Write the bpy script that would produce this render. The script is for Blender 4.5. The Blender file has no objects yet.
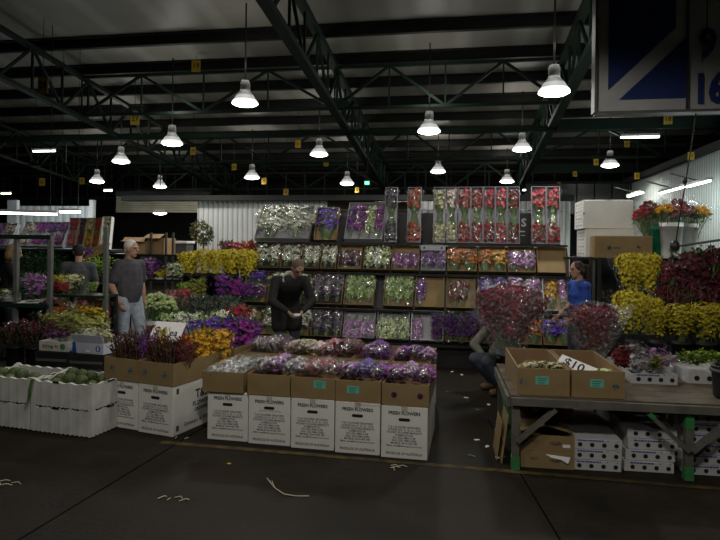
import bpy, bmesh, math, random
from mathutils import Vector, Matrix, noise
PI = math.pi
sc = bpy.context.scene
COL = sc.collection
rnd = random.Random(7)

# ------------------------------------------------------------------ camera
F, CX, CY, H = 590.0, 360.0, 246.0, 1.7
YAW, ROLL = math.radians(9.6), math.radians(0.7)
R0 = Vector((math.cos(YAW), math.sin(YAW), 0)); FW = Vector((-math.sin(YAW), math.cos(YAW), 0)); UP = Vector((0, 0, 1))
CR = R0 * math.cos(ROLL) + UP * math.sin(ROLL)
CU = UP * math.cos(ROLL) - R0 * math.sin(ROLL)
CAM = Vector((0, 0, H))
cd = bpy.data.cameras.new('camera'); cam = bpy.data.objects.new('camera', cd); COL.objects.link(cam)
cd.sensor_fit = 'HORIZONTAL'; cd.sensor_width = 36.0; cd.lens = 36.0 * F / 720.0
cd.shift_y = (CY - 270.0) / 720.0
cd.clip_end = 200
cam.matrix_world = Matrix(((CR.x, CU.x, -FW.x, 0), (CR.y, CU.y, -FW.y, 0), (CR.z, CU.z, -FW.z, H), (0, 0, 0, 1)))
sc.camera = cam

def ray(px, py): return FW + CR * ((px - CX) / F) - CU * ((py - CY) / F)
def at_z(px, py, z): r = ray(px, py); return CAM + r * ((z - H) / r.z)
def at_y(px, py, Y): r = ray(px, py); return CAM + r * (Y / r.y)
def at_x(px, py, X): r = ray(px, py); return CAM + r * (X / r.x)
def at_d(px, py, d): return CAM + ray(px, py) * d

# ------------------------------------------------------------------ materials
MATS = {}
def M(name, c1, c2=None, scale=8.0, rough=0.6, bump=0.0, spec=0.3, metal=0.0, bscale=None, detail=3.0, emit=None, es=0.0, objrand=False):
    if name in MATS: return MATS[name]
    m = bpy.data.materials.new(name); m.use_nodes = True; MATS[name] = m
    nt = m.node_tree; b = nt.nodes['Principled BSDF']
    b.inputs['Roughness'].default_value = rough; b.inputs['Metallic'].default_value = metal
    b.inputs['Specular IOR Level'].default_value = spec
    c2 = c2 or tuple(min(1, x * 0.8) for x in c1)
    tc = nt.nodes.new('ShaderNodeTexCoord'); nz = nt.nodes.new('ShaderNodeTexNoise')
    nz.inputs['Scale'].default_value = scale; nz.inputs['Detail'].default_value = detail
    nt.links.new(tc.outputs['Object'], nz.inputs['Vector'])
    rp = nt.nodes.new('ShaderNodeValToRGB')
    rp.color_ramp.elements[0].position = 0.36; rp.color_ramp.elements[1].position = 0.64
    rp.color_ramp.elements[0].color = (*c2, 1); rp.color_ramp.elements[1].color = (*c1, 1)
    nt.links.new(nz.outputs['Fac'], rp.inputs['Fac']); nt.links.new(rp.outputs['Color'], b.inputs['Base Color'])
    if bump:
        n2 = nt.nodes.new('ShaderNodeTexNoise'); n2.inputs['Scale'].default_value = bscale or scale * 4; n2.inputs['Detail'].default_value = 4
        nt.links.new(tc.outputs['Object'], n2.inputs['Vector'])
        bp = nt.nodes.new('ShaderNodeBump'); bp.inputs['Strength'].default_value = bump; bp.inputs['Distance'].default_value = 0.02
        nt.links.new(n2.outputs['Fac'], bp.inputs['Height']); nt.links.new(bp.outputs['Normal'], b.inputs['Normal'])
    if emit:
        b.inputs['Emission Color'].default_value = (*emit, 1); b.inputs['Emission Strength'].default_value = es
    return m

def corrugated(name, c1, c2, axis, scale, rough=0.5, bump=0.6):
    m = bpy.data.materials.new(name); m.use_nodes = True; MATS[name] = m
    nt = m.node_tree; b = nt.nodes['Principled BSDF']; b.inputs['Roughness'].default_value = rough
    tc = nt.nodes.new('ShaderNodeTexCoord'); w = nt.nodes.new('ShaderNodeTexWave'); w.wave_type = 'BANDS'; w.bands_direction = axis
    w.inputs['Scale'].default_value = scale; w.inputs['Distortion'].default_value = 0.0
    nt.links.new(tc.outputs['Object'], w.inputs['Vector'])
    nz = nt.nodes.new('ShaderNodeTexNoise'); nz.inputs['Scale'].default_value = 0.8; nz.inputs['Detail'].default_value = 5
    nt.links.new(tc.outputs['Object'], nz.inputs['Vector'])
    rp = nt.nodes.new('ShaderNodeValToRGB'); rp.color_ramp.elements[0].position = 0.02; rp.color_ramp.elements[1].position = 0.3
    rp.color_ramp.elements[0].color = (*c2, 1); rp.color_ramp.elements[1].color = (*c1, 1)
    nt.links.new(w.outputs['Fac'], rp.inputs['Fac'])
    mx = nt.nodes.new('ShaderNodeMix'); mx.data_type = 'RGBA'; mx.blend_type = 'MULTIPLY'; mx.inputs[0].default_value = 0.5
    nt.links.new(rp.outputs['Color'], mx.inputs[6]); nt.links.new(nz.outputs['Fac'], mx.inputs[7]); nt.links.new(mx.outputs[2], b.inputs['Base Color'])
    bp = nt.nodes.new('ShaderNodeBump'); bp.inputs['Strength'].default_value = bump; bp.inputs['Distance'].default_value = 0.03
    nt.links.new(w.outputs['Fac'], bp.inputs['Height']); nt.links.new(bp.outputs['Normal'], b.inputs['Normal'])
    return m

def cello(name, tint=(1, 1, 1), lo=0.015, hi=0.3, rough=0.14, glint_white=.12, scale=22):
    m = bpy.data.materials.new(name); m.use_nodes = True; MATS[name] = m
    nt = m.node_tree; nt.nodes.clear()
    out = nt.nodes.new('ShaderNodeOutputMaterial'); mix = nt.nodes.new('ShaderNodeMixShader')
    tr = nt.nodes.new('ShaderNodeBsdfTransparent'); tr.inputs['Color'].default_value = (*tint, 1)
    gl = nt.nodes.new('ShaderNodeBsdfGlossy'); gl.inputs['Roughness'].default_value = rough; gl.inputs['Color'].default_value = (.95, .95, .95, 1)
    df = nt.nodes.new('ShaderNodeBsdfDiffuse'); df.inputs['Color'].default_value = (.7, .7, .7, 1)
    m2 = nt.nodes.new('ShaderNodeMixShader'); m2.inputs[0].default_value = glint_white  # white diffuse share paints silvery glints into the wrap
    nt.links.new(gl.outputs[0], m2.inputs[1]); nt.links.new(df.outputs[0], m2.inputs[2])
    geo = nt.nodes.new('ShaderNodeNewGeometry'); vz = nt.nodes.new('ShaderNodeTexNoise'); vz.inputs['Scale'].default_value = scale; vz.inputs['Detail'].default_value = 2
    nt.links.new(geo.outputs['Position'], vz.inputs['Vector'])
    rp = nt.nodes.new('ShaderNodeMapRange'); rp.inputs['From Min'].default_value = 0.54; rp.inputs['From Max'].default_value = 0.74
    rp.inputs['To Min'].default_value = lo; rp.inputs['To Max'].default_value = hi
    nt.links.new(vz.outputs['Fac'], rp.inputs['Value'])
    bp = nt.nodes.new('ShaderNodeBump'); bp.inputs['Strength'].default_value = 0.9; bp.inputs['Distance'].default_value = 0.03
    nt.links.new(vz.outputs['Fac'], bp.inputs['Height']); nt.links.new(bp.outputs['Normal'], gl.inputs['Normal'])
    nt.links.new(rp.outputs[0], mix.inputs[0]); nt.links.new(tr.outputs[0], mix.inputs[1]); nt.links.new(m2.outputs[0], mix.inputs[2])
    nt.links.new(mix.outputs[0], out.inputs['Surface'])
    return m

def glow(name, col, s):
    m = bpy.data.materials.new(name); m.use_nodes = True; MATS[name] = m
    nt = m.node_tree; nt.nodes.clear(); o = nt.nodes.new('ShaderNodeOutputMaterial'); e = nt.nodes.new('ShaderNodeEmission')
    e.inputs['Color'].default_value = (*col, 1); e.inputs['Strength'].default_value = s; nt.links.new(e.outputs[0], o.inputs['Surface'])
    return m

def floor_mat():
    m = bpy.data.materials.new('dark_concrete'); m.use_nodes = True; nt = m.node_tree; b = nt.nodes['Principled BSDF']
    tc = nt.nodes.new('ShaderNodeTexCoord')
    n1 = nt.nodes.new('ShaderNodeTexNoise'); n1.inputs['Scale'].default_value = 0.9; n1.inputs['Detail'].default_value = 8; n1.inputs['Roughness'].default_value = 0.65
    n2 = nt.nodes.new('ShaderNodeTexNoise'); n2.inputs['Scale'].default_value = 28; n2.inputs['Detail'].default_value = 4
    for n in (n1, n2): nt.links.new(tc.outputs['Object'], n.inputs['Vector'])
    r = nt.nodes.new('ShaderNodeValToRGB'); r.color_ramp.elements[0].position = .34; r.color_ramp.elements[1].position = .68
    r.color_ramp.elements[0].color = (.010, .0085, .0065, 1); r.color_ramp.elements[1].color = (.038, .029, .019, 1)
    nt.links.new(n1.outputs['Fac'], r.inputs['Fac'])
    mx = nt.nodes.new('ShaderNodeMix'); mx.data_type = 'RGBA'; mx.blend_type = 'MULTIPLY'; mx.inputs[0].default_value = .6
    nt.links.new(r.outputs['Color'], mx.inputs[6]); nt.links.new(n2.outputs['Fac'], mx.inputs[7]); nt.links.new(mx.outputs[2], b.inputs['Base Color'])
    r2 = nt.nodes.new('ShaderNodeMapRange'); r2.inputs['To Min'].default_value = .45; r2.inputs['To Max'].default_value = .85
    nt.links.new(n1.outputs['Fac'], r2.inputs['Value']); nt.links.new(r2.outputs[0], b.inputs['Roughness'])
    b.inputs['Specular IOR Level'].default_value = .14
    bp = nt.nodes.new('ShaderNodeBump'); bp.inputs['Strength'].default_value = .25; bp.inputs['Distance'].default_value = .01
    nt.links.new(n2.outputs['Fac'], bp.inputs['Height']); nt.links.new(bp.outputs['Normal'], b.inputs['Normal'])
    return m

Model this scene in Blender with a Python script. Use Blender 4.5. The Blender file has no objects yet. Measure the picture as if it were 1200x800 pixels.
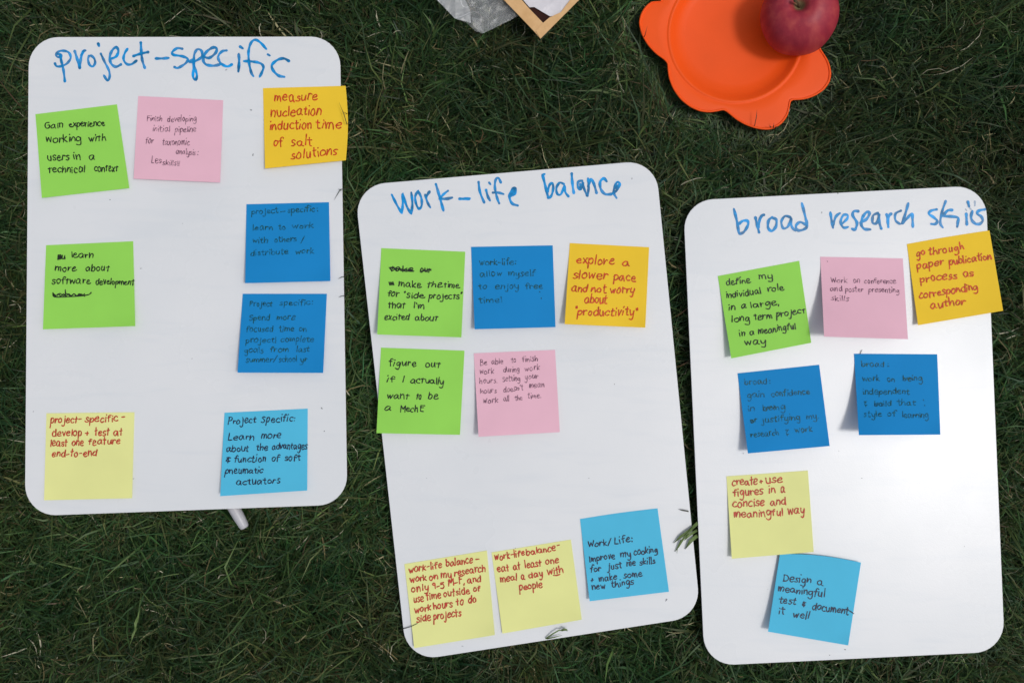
....
Set problem: In the entries above, find the line that contains "rnd = random.Random(7)", then repeat exactly every line from the first one through that line, with no pictures.

Reply:
Write the bpy script that would produce this render. The script is for Blender 4.5. The Blender file has no objects yet.
import bpy, bmesh, math, random
from mathutils import Vector, Matrix, noise
PI = math.pi
sc = bpy.context.scene
COL = sc.collection
rnd = random.Random(7)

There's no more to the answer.